The longitude problem produced the greatest scientific quest in that era, driven in part by the Longitude Prize established by the British Parliament in 1714. The top scientific thinkers of that time, including Sir Isaac Newton, believed that the solution lay in creating an accurate map of the constellations and developing a series of calculations to determine longitude based on celestial sightings. The great European astronomical observatories, including the famed Greenwich Observatory near London which now marks the 0 degree longitude point, were established to win the race of mapping the heavens and earn the Longitude Prize. The prize, however, was eventually won by John Harrison, working alone in the English countryside, who developed an accurate “sea clock” (now called the chronometer) that would run accurately on a rolling, pitching ship at sea. By knowing the time at the starting port, as kept on the sea clock, and comparing it with local (solar) time, longitude could at last be easily determined at sea. The greatest location problem of an era was solved with a clock.
There are many other important examples of how time underpins our understanding of location.
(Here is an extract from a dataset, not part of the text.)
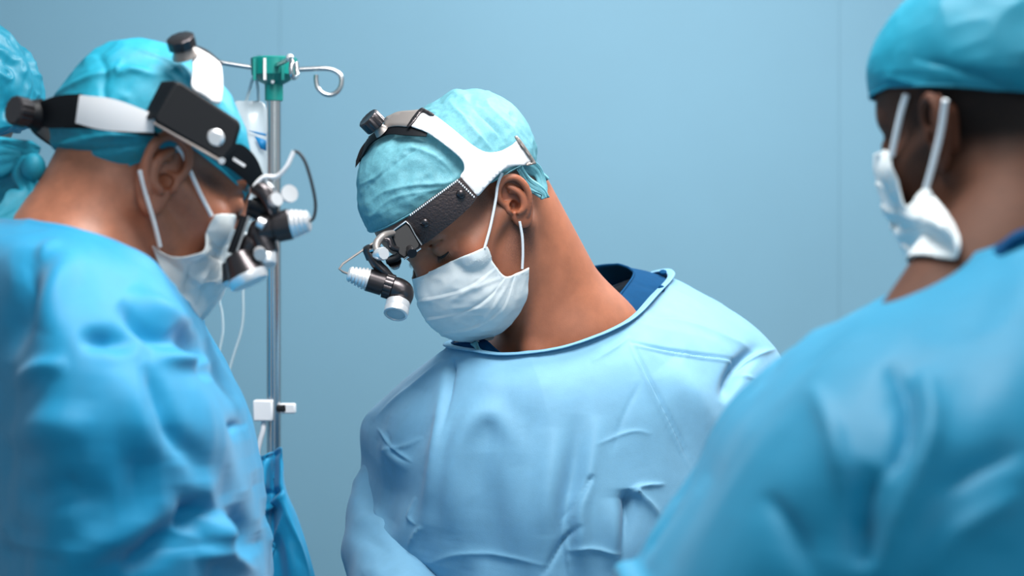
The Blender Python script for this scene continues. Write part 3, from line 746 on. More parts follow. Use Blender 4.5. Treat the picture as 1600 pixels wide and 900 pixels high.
# gown: rings from the neckline out and down
def rows_px(R): return [[W(*p) for p in r] for r in R]
NECK_C = [(702, 536, 2.83), (745, 548, 2.755), (800, 553, 2.735), (885, 541, 2.735), (975, 505, 2.775), (1020, 462, 2.86), (1046, 431, 2.95), (1015, 428, 3.02), (900, 470, 3.06), (780, 510, 3.02)]
ROWS_C = [NECK_C,
 [(668, 558, 2.84), (735, 588, 2.725), (800, 600, 2.70), (895, 592, 2.70), (1005, 550, 2.74), (1070, 490, 2.85), (1096, 452, 2.96), (1040, 440, 3.05), (900, 480, 3.10), (760, 520, 3.04)],
 [(602, 615, 2.88), (690, 650, 2.72), (790, 665, 2.685), (905, 660, 2.68), (1045, 620, 2.72), (1140, 545, 2.83), (1172, 500, 2.97), (1060, 480, 3.12), (900, 500, 3.15), (720, 560, 3.08)],
 [(568, 655, 2.91), (650, 712, 2.735), (775, 735, 2.675), (910, 735, 2.665), (1060, 700, 2.71), (1172, 620, 2.81), (1215, 555, 2.97), (1070, 560, 3.16), (900, 580, 3.18), (680, 630, 3.12)],
 [(567, 710, 2.92), (640, 770, 2.745), (765, 800, 2.675), (910, 805, 2.655), (1070, 790, 2.70), (1190, 720, 2.80), (1235, 640, 2.95), (1080, 680, 3.17), (900, 700, 3.19), (660, 710, 3.13)],
 [(567, 765, 2.93), (620, 835, 2.765), (755, 870, 2.69), (905, 880, 2.66), (1070, 870, 2.70), (1190, 820, 2.80), (1240, 740, 2.95), (1080, 800, 3.17), (900, 820, 3.19), (650, 800, 3.13)],
 [(590, 850, 2.92), (640, 930, 2.79), (755, 980, 2.71), (905, 1000, 2.68), (1060, 990, 2.72), (1160, 950, 2.82), (1200, 900, 2.97), (1070, 950, 3.15), (900, 970, 3.17), (680, 920, 3.1)],
 [(640, 1250, 2.96), (680, 1270, 2.83), (770, 1280, 2.77), (900, 1280, 2.75), (1020, 1280, 2.78), (1090, 1270, 2.86), (1110, 1250, 2.98), (1030, 1250, 3.13), (900, 1250, 3.15), (720, 1250, 3.08)],
 [(600, 1930, 2.98), (650, 1950, 2.82), (760, 1960, 2.76), (900, 1960, 2.74), (1030, 1960, 2.77), (1110, 1950, 2.86), (1130, 1930, 3.0), (1040, 1930, 3.2), (900, 1930, 3.22), (680, 1930, 3.12)]]
FG = [([(703, 548), (695, 600), (688, 660), (676, 740), (660, 840)], 11, .006, 'soft'), ([(706, 553), (703, 590), (697, 640), (690, 690)], 7, -.009, 'in'),
      ([(692, 556), (640, 603), (583, 652)], 6, .0025, 'ridge'), ([(985, 527), (1010, 580), (1045, 650), (1085, 730)], 4, .0030, 'thin'), ([(985, 530), (1060, 545), (1160, 558)], 3.5, .0030, 'thin'),
      ([(985, 520), (960, 540), (925, 560)], 6, .002, 'ridge'), ([(1005, 490), (1080, 500), (1190, 545)], 7, .0025, 'ridge'), ([(1190, 532), (1152, 570), (1126, 625)], 11, -.012, 'soft'), ([(1212, 540), (1170, 556), (1142, 590)], 5, .004, 'ridge'), ([(1150, 575), (1185, 590)], 3, .002, 'ridge'),
      ([(905, 640), (895, 730), (884, 800), (882, 870), (888, 950)], 17, -.009, 'soft'), ([(935, 640), (918, 740), (905, 800), (915, 900)], 13, .006, 'soft'), ([(865, 660), (858, 740), (850, 830)], 18, .004, 'soft'),
      ([(925, 735), (900, 780), (872, 812)], 5, -.0045, 'in'), ([(908, 812), (875, 848), (848, 895)], 5, -.005, 'ridge'), ([(895, 790), (884, 830), (890, 900)], 4, .003, 'ridge'), ([(885, 858), (920, 850), (975, 862)], 5, .003, 'ridge'),
      ([(815, 720), (795, 668), (765, 642), (733, 660), (712, 720), (700, 830)], 20, .007, 'soft'), ([(760, 700), (765, 800), (770, 900)], 34, -.006, 'soft'),
      ([(985, 757), (984, 800), (976, 850), (975, 900)], 14, -.018, 'in'), ([(988, 757), (1012, 778), (1036, 805)], 9, .010, 'in'), ([(955, 770), (962, 830), (960, 890)], 16, .006, 'soft'), ([(985, 757), (1010, 752), (1040, 750)], 4, .003, 'ridge'),
      ([(590, 662), (610, 680), (628, 700), (645, 716)], 3, .0022, 'ridge'), ([(602, 700), (635, 692), (660, 676)], 3, .0018, 'ridge'), ([(612, 668), (624, 700), (638, 716)], 3, -.0018, 'ridge'), ([(650, 770), (640, 800), (652, 815)], 3, .002, 'ridge'), ([(640, 850), (650, 828), (662, 815)], 3, .003, 'ridge'), ([(598, 680), (640, 730)], 9, .003, 'soft'),
      ([(662, 878), (720, 860), (800, 866), (860, 880)], 5, .0018, 'ridge'), ([(1000, 590), (972, 650), (958, 700)], 5, -.0012, 'ridge'), ([(930, 690), (985, 668), (1020, 672)], 4, .0014, 'ridge'), ([(570, 770), (596, 800), (618, 850), (640, 900)], 7, .005, 'ridge'), ([(1040, 560), (1090, 620), (1120, 700)], 26, .005, 'soft'), ([(650, 600), (620, 680), (610, 760)], 24, .005, 'soft')]
FG = [(a, b, c*1.35, d) for a, b, c, d in FG]
gown_c, GGC = fabric('surgical_gown', rows_px(ROWS_C), 44, 36, FG, M['gown_c'], pc, wr=0.0040, wscale=8, seed=4, fine=0.0003, slack=(lambda v: .004+.020*np.clip(v*3, 0, 1), lambda v: .004+.010*np.clip(v*2.5, 0, 1)))
bd = resample(catmull(np.array([W(*p) for p in NECK_C]), 12, True), 200, True)
inn = GGC.mean((0, 1)); Cn = bd.mean(0); bn = (bd-Cn); bn /= np.linalg.norm(bn, axis=1, keepdims=True)
Gb = np.stack([bd+np.array([0, -.0025, .001])+bn*s*0.0085+np.array([0, -1, 0.2])*h for s, h in ((-0.30, -.002), (-0.25, .0002), (0.0, .0008), (0.45, .0008), (0.85, .0003), (0.9, -.002))], 0)
Gb = Gb+np.array([0, -1, .3])*(0.0007*vnoise(Gb, 120, 8))[..., None]
bo = mesh_obj('neck_binding', Gb.reshape(-1, 3), grid_faces(*Gb.shape[:2]), M['gown_c'], gown_c); solidify(bo, 0.001, 0)
# snap studs and loop on the neck binding
MB().lathe(W(1034, 452, 2.885), W(1033, 450, 2.878), [(0, .004), (.7, .004), (1, .002)], 14).build('snap_stud', M['navy'], gown_c)
MB().lathe(W(1036, 427, 2.955), W(1036, 423, 2.953), [(0, .0045), (.7, .0045), (1, .002)], 14).build('snap_stud', M['navy'], gown_c)
G = tail([W(740, 535, 2.76), W(744, 541, 2.752), W(749, 550, 2.75)], 0.004, 1); o = mesh_obj('neck_tie', G.reshape(-1, 3), grid_faces(*G.shape[:2], False), M['cap_c'], gown_c); solidify(o, 0.001, 0)
# sleeves down out of the frame
def sleeve(path, radii, m, parent, folds=(), nu=60, wr=.004, seed=3, wscale=14, label=None):
    P = catmull(np.array([W(*p) for p in path]), 14); n = len(P); rr = np.interp(np.linspace(0, 1, n), np.linspace(0, 1, len(radii)), radii)
    t = np.gradient(P, axis=0); t /= np.linalg.norm(t, axis=1, keepdims=True); u = np.array([0.2, -1, 0.1]); G = np.zeros((n, nu, 3))
    for i in range(n):
        u = u-t[i]*(u@t[i]); u /= np.linalg.norm(u); w = np.cross(t[i], u)
        for k in range(nu): a = 2*math.pi*k/nu; G[i, k] = P[i]+rr[i]*(math.cos(a)*u+math.sin(a)*w)
    N = G-P[:, None, :]; N /= np.linalg.norm(N, axis=-1, keepdims=True)
    G = G+N*(wr*(ridged(G*np.array([1, 1, 2.0]), wscale, seed)*0.8+vnoise(G, wscale*.6, seed+1)))[..., None]; G = crease(G, N, folds)
    o = mesh_obj('sleeve', G.reshape(-1, 3), grid_faces(n, nu)[:, ::-1], m, parent); solidify(o, 0.001, 0); return o
sleeve([(650, 720, 2.93), (625, 790, 2.90), (610, 850, 2.85), (640, 960, 2.72), (720, 1080, 2.55), (820, 1150, 2.40)], [.062, .060, .056, .048, .044, .040], M['gown_c'], gown_c, folds=[([(548, 815), (580, 812), (620, 826)], 5, .006, 'ridge'), ([(550, 835), (590, 850), (610, 870)], 6, -.006, 'ridge'), ([(560, 895), (600, 890)], 5, .006, 'ridge')])
sleeve([(1140, 650, 2.97), (1160, 780, 2.95), (1150, 900, 2.88), (1080, 1030, 2.72), (1000, 1120, 2.50)], [.065, .062, .056, .048, .042], M['gown_c'], gown_c)
# navy scrub top
SC_IN = [(706, 534, 2.84), (728, 536, 2.79), (756, 532, 2.775), (781, 552, 2.765), (850, 600, 2.765), (924, 522, 2.775), (955, 478, 2.815), (989, 433, 2.90), (984, 420, 2.955), (960, 414, 3.0), (925, 418, 3.03), (850, 445, 3.04), (770, 490, 3.0)]
SC_OUT = [(672, 575, 2.87), (700, 590, 2.79), (740, 600, 2.76), (780, 620, 2.745), (850, 640, 2.735), (960, 590, 2.765), (1020, 530, 2.83), (1068, 460, 2.93), (1050, 440, 3.0), (1010, 440, 3.05), (930, 470, 3.08), (840, 500, 3.08), (750, 530, 3.04)]
MID = [tuple((np.array(a)*0.45+np.array(b)*0.55+np.array([0, -3, -0.004]))) for a, b in zip(SC_IN, SC_OUT)]
scrub, GS = fabric('scrub_top', rows_px([SC_IN, MID, SC_OUT]), 20, 14, [([(985, 440), (1010, 448), (1035, 455)], 2.5, -.002, 'ridge')], M['navy'], pc, wr=0.001, wscale=30, centre=W(880, 560, 2.95), thick=0.0016)
MB().tube(list(GS[0, ::4])+[GS[0, 0]], 0.0016, 6, smooth=False).build('collar_hem', M['navy'], scrub)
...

Time zones are an interesting study. Unlike Peter Girard’s Camino Del Sol, we have radically adjusted local solar time into standardized time zones in one-hour increments. In theory it should be simple to determine the time zones at any given location as each zone should cover a 15 degree swath of longitude, and therefore be readily programmable into our applications. But time zones have been established by political considerations and the actual time zone boundaries rarely align with the theoretical boundaries. Consequently, we need a GIS reference data layer to determine the correct time zone based on a lat/long coordinate.
The growing volume of geoanalytics rely heavily on the time dimension. How useful would traffic count data be for the study of transportation routes if we didn’t attach time of day to the traffic values, to cite but one example? A variety of time scales are often employed to expose patterns and generate new insights with time-stamped spatial data.
The greatest global location system yet created by humankind is based on a clock. The ubiquitous GPS system we all use today to determine location uses very accurate measurements of time, triangulated between satellites orbiting the earth and your position on the ground. This is possible with atomic clocks accurate to less than 1 microsecond. In fact, the accuracy of the GPS time signal is specified at 97 nanoseconds. Several other sensors well known in the GIS world, including sonar, radar, and lidar, use time to measure distance of a sound, radio, or laser signal sent from the sensor that reflects off of a surface and returns to the sensor.
I’ve also been thinking about time intervals measured in a career span. It’s in that context that I recognized the pattern of how GIS projects in my career follow the carpe geo model of exploration and experimentation from the origin of a simple request. This provides an interesting time contrast with the brief moments, parvum momentum, that occurred several times in my career and provided the realization that I was doing worthwhile things.
Einstein figured out that time is not a constant, that gravitational pull warps the time/space continuum. That idea is hard for me to grasp, but I can embrace the premise that our ability to accurately measure time is the basis for many aspects of determining location. In that sense, one could fairly say that time makes our careers as geographers possible. Perhaps that is one of the reasons I like old clocks so much.
Postscript: I recommend Longitude, by Dava Sobel, former Science Editor for The New York Times, which recounts the story of how John Harrison won the Longitude Prize.